Of course, in our lives we want to make a difference in our small bailiwick, and we have big dreams of making a huge global impact. Bill and Melinda Gates can do this as can others who have oceans of money. But there are legions of us small potatoes who are making change and doing good.
Volunteering is one of the greatest pleasures and hardest things of life after retirement. Americans are the most generous people (also the meanest and tightest!). There are so many of us who go out on a regular basis and deliver Meals on Wheels, cook and serve food to the needy, coach kids' teams, teach people to read, serve on community committees, clean up the coasts, volunteer in schools, rescue wildlife and do so many things that enrich our communities.
We do not do this to accrue plaques of appreciation. We do it because we believe we can make even a small difference in the quality of life for the people we serve. And also we do what we do because it is interesting to us and brings intrinsic rewards.
The photo shows kids immersed in a science project - not something in their regular curriculum, but something a volunteer (me!) could do to enrich the teaching. As a regular volunteer in two schools, one, private and middle class, the other maybe the poorest public school in Florida, I see that all kids are the same in their eagerness to learn. This photo is of the middle class and privileged, but if you colored the faces brown the photo would be the same.
This week in Lacoochee School we had the kick-off of the community gardens project, near and dear to my heart. I have this vision of a large community garden in this very low-income community. If people can grow and harvest their own food they will be physically healthier and it will be such a community bond. The principal of the school who is first and foremost a community organizer ("The bottom line is the kids"), is behind this and will gladly make part of the school yard available for the garden. But I am thinking that this garden should really be located between the rows of public housing units. I am going to talk to the person in charge of this. What nonsense it is to prohibit having a garden there! Why our own family vegetable garden works is that it's so near our kitchen!
So, after my gig in my adopted fourth grade classroom, I went out to the small beginnings of a container garden with my flats of cold-hardy broccoli and collards. I prepared the dirt and planted those seedlings and waited to see if anyone I had invited would appear.
And then the Mexican women trooped over to this small beginning next to the side of the school. The school care takers had generously and promptly supplied a hose for watering.

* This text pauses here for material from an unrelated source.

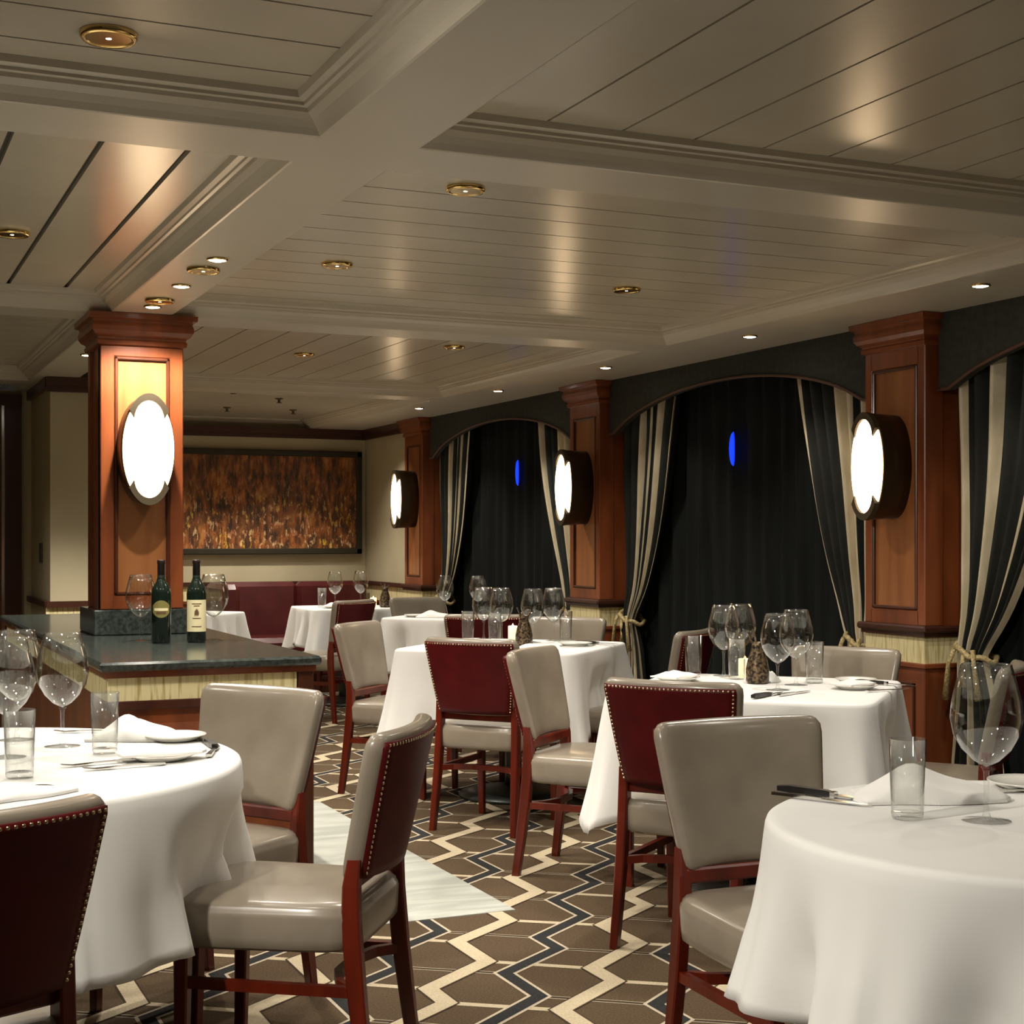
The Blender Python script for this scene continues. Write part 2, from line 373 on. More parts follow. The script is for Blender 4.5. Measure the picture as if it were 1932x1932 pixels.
# ------------------------------------------------------------------ serving counter and wooden column
ct = thing('serving_counter', 'serving counter with dark granite top and woven straw band around it', 'counter', (.763, 4.97, 0))
X0, X1, Y0, Y1 = 0, .745, 0, 3.33
b = MB(); b.box(X0, X1, Y0, Y1, .835, .865, 0, .008); b.build('countertop', M['granite'], ct)
b = MB(); b.box(X0 + .04, X1 - .035, Y0 + .045, Y1 - .03, .09, .835, 0, .004); b.box(X0 + .07, X1 - .07, Y0 + .08, Y1 - .06, .0, .09, 1)
b.box(X0 + .02, X1 - .015, Y0 + .022, Y1 - .01, .812, .835, 0)
b.box(X1 - .075, X1 - .02, Y0 + .03, Y0 + .08, .0, .815, 1, .004); b.box(X0 + .02, X1 - .02, Y0 + .03, Y0 + .05, .705, .735, 1, .003)
b.build('cabinet', [M['wood'], M['wood_dark']], ct)
b = MB(); b.box(X0 + .03, X1 - .08, Y0 + .036, Y0 + .047, .735, .812); b.build('woven_band', M['wicker'], ct)
b = MB(); b.box(X0 + .029, X0 + .042, Y0 + .06, Y1 - .06, .735, .812); b.build('woven_band', M['wicker'], ct)
b = MB(); b.box(X1 - .037, X1 - .026, Y0 + .10, Y1 - .06, .735, .812); b.build('woven_band', M['wicker'], ct)
def frustum(x0, x1, z0, z1, y, d, i):
    bb = MB(); bb.loops([[(x0, y, z0), (x1, y, z0), (x1, y, z1), (x0, y, z1)], [(x0 + i, y - d, z0 + i), (x1 - i, y - d, z0 + i), (x1 - i, y - d, z1 - i), (x0 + i, y - d, z1 - i)]], 0, True, False, True, False)
    return bb
frustum(X0 + .09, X1 - .12, .16, .66, Y0 + .046, .02, .06).build('raised_panel', M['wood'], ct)

cl = thing('wood_column', 'carved mahogany column standing on the granite counter', 'column', (.985, 6.40, .865))
Wc, Dc = .345, .345
b = MB(); b.box(-.03, Wc + .03, -.03, Dc + .03, 0, .105, 0, .004); b.build('plinth', M['granite'], cl)
def shaft(b, w0, w1, d0, d1, z0, z1): b.box(w0, w1, d0, d1, z0, z1, 0, .006)
zt = ZB - .865
b = MB(); b.box(.012, Wc - .012, .014, Dc, .105, zt - .02); 
for x0, x1 in ((0, .058), (Wc - .058, Wc)): b.box(x0, x1, 0, .05, .105, 1.21, 0, .004)
b.box(.05, Wc - .05, 0, .05, .105, .165, 0, .003); b.box(.05, Wc - .05, 0, .05, 1.165, 1.21, 0, .003)
for y0, y1 in ((.004, .06), (Dc - .06, Dc)): b.box(0, .05, y0, y1, .105, 1.21, 0, .003)
b.build('shaft', M['wood'], cl)
b = MB(); i = .014
for x0, x1, z0, z1 in ((.058, .058 + i, .165, 1.165), (Wc - .058 - i, Wc - .058, .165, 1.165), (.058, Wc - .058, .165, .165 + i), (.058, Wc - .058, 1.165 - i, 1.165)): b.box(x0, x1, -.004, .03, z0, z1, 0, .004)
b.build('panel_moulding', M['wood_dark'], cl)
b = MB(); b.box(.072, Wc - .072, .010, .02, .179, 1.151); b.build('panel', M['wood_panel'], cl)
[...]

We stood there around the plastic kiddie pool and the other containers with the brave collard and broccoli seedlings. We spoke of this small beginning that could be the start of something big. They decided to have a rotation of people who would water the plants and keep an eye out. I volunteered my husband to build a compost container.
As I left, I told them that now, it was up to them. I walked down the hill to my car and I saw them still standing there, talking animatedly.
Volunteering to do an actual something is quite different from just writing a check (though that is important also). Doing hands-on stuff keeps you humble and polishes your heart.